Indeed, there is a lot at stake for the election. The country has been in crisis for more than six months, since anti-government protesters took to Kiev’s central square and refused to leave until then-President Viktor Yanukovych stepped down. The protesters succeeded, but not before violent clashes with government riot police killed more than 100.

The protests in Kiev angered many in the eastern part of the country, particularly the industrial regions of Donetsk and Luhansk, where the population largely consists of Russian speakers with a strong affiliation with Russia and lingering nostalgia for the former Soviet Union. They view the ousting of Yanukovych — whose political base was in the east — as a coup and have very little trust in the interim government that called for the early election to replace him.

On May 11, those two regions held a referendum on regional sovereignty and declared independence from Kiev. The central government dismissed the results and blamed neighboring Russia for orchestrating the separatist actions, just as it did with the Crimean referendum and annexation two months earlier.

With parts of the country now at odds with each other and very little trust left in the central government, Ukraine is placing its bets on the winner of the election to lead the country out of the crisis.

In Kiev and the western and central regions, Ukrainians say they are expecting a high turnout on Sunday, when they cast their votes for one of the 21 names on the ballot.

Many say they will vote for the apparent front-runner, billionaire Petro Poroshenko, a member of parliament and former minister of economics and foreign affairs. Many see Poroshenko — a businessman and the owner of Roshen, a successful confectionery company — as someone who would help get Ukraine’s economy back on track.

More important, many western Ukrainians say they just hope he’s popular enough to win the election in the first round, so the country can avoid a June 15 runoff between the top two vote getters.

“It’s time to have a president as soon as possible and one who is acknowledged by everyone in the world,” said Dariya Boris, 61, an accountant in Lviv. “Someone must win in the first round, and he seems to be the only one with a chance to do it.”
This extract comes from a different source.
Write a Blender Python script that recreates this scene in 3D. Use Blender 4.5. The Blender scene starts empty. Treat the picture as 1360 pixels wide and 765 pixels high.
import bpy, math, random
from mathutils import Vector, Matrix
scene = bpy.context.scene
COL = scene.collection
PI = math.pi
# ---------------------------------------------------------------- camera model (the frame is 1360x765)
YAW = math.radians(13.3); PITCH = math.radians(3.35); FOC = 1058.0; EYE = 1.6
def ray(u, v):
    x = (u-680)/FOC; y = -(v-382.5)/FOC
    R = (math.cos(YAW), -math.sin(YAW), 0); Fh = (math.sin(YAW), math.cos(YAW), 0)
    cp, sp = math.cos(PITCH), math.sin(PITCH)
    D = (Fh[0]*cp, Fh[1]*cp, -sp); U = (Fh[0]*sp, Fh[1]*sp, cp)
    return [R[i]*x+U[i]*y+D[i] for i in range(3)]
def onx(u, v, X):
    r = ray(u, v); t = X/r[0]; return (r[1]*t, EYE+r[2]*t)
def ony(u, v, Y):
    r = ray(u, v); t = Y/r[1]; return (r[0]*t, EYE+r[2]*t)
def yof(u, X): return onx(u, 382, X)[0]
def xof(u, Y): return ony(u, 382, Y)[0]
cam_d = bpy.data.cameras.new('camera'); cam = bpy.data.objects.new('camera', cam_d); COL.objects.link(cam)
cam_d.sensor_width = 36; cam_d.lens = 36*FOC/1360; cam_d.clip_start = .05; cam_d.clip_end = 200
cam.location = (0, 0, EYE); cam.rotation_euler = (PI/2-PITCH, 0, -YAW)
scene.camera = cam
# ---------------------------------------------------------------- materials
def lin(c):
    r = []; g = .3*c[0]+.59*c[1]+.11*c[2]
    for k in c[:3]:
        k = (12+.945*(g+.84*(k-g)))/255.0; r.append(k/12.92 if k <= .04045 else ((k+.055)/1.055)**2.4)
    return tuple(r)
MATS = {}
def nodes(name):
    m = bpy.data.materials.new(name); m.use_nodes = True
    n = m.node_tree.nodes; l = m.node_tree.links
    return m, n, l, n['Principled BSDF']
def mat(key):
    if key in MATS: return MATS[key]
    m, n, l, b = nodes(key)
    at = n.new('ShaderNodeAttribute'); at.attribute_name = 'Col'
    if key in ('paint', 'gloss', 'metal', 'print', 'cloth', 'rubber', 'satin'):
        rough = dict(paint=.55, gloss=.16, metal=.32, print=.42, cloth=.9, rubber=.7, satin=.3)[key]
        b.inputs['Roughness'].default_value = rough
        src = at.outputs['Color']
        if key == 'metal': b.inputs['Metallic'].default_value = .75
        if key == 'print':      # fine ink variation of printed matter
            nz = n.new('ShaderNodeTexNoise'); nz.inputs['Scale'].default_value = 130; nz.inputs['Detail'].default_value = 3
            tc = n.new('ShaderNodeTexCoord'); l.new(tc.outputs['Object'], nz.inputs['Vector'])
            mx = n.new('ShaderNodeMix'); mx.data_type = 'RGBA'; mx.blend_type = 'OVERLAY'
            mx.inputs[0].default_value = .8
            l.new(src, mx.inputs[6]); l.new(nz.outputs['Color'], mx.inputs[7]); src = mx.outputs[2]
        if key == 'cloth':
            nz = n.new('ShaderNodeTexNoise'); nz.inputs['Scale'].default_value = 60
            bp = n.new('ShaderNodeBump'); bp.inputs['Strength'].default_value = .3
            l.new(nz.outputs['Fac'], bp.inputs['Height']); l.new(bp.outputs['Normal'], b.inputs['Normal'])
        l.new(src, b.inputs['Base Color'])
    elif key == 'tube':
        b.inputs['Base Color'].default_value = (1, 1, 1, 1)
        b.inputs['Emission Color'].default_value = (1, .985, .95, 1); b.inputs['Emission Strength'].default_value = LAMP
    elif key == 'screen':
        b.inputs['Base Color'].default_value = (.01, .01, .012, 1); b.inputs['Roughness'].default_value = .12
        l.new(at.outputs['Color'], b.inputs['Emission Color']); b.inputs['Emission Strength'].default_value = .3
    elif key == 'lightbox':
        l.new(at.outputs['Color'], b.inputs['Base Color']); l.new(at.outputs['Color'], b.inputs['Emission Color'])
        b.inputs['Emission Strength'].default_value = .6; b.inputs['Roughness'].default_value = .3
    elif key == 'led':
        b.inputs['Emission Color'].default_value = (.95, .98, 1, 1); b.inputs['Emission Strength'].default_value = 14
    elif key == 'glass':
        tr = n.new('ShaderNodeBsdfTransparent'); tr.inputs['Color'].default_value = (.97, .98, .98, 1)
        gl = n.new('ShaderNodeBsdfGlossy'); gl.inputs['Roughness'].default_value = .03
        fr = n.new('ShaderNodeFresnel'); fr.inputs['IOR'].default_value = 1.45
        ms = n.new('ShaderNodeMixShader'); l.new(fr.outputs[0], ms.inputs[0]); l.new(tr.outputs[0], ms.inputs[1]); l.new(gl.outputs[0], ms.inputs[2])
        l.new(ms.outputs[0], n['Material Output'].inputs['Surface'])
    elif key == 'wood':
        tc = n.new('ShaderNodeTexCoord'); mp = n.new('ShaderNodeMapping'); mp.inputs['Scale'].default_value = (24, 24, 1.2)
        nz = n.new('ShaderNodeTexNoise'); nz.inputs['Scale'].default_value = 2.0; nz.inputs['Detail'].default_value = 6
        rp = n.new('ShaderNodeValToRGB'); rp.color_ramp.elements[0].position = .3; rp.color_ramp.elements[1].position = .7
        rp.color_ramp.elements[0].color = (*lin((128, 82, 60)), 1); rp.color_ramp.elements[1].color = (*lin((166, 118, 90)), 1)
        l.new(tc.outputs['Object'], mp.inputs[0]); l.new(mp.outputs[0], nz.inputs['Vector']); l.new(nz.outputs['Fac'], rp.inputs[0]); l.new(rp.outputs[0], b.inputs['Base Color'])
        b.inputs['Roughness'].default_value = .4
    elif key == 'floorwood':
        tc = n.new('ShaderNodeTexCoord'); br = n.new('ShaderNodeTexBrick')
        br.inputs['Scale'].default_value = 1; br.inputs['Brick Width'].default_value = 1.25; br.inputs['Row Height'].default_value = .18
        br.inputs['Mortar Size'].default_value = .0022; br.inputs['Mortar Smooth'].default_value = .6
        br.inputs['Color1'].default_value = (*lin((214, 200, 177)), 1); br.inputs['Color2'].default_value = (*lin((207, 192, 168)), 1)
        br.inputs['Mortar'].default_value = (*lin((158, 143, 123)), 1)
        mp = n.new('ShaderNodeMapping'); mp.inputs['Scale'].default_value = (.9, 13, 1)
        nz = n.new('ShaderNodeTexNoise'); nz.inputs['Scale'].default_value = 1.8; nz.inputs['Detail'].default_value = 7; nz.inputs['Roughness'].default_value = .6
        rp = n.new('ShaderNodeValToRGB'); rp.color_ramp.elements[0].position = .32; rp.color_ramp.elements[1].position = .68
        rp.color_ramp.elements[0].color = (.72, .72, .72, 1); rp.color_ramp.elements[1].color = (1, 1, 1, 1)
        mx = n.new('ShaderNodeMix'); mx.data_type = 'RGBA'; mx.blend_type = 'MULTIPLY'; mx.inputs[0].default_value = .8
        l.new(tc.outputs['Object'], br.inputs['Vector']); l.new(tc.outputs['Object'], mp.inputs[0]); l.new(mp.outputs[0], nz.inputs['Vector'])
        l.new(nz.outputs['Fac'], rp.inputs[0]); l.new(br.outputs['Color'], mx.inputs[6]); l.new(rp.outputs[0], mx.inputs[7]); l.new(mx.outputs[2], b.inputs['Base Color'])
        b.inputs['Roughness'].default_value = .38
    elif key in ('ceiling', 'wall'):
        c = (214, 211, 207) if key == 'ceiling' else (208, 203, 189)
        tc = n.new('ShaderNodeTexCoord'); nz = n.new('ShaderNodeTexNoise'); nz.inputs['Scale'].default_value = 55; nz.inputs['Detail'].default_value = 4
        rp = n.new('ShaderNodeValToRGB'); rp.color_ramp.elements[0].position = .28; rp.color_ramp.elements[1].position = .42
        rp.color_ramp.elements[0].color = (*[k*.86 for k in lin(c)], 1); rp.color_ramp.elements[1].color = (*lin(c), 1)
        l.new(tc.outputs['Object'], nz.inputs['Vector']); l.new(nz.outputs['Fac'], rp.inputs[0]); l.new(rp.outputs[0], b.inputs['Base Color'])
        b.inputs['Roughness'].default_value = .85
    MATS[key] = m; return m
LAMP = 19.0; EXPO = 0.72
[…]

In the east, however, the mood about the election is one of trepidation.

On Friday afternoon when the news hours started on Radio Republic, Yuri Sychenko turned up the volume. The radio station is based in Donetsk and is now operated by armed rebels who took over the broadcasting operation.

The news started with the weather in Moscow and then quickly moved to reports about the success of Russian President Vladimir Putin’s economic summit, taking place in St. Petersburg. There was no mention that earlier in the day, Putin had said Russia would respect the outcome of Ukraine’s presidential vote. In that speech Putin said Ukraine is now in a full-scale civil war but hoped a new president would order an end to Ukraine’s military operation against the eastern separatists.

The report from St. Petersburg was followed by local news about fighting between the “republic” and the “occupying forces,” as the leaders of the Donetsk People’s Republic refer to the Ukrainian military.

Sychenko said that he has no intention of voting this weekend and that he considers the government in Kiev illegal. They no longer have authority over the eastern regions, so they are just wasting money on trying to hold an election in the east, he said.

He said it’s time for Kiev to acknowledge that the Donbas, as the eastern region is known, is an independent country.

“But Kiev doesn’t want to let us go because they know that we have all the industry here. They can’t survive without us,” Sychenko said. “But we will survive without them, and they have to accept us.”